Las Vegas police set up cameras at house where family called 911 to report aliens
LAS VEGAS (KLAS) -- Las Vegas Metro police set up cameras in the yard of the family who called 911 to report an alien sighting, the department confirmed to the 8 News Now Investigators.
On April 30 around 11:50 p.m., a Las Vegas Metro police officer’s body camera video recorded as something streaked low across the sky. Several people across eastern California, Nevada and Utah reported seeing the flash, according to the American Meteor Society.
About 40 minutes later, a young man called 911, saying he and his family saw something fall from the sky and that there were two moving things in his northwest valley backyard.
“There’s like an 8-foot person beside it and another one is inside us and it has big eyes and it’s looking at us — and it’s still there,” the caller told a dispatcher around 12:30 a.m. on May 1. “They’re like 8 foot, 9 feet, 10 foot. They look like aliens to us. Big eyes. They have big eyes. Like, I can’t explain it, and big mouth. They’re shiny eyes and they’re human. They’re 100% not human.”
The Metro police call log the 8 News Now Investigators obtained shows several other family members confirmed the sighting to police. The dispatcher sent two officers to the home to investigate. The 8 News Now Investigators obtained body camera video from both officers.
“I’m so nervous right now,” one officer said as he is preparing to drive to the house. “I have butterflies bro — saw a shooting star and now these people say there’s aliens in their backyard.”
In the days after the report, at least one officer interviewed neighbors, who said they too felt something “land” in the area, sources told the 8 News Now Investigators.

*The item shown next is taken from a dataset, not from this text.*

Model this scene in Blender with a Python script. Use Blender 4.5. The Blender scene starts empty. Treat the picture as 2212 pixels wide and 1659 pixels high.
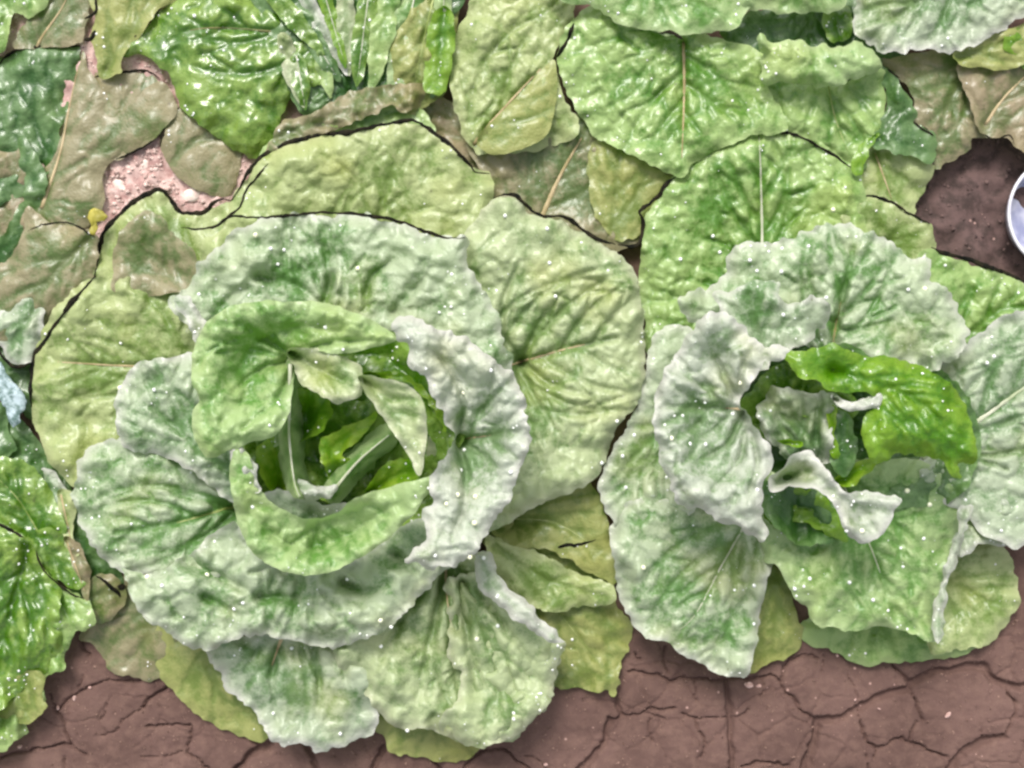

A few days later, the family said two LVMPD sergeants returned to the scene to ask follow-up questions. The family said they also saw men in suits and sunglasses in a car with government license plates driving past the house in the following days.
Metro police said officers installed the temporary cameras for the family’s benefit, a spokesperson said. The cameras have since been removed. Independent investigator Doug Poppa first questioned the cameras in a podcast last month. Poppa appeared on 8 News Now's affiliate cable channel, NewsNation, on Wednesday.
Call logs the 8 News Now Investigators obtained show a person called police from the home on June 10 saying they were “concerned someone put a camera in their backyard.”
“Contacted residents who stated they were concerned about a potential camera being placed in their backyard after seeing subjects walking on the property wall via surveillance camera,” an officer wrote in the call notes. “Officers inspected the perimeter and did not observe any cameras or anything.”
“After the initial contact with LVMPD, the family at the residence reported they heard noises in their yard and were afraid for their safety,” a spokesperson told 8 News Now. “We offered to put cameras up to help ease their concerns of someone coming to harass or harm them."
Police returned to the home on June 12 for a perimeter check, other documents said.
Last week, representatives from nearby Creech and Nellis air force bases said they were not involved in the incident and suggested contacting Metro police.
A spokesperson for the Pentagon has not responded to specific questions regarding the event.
Sources close to the investigation said they do not believe the call was a hoax as of Thursday, they told the 8 News Now Investigators. Calling in a hoax 911 call is a Category E felony in Nevada. A conviction can carry a 1-to-4-year prison sentence.
The 8 News Now Investigators spoke with family members multiple times in the past four weeks, but each of the three times we accepted their invitation to do an interview, they failed to answer the door or their phone.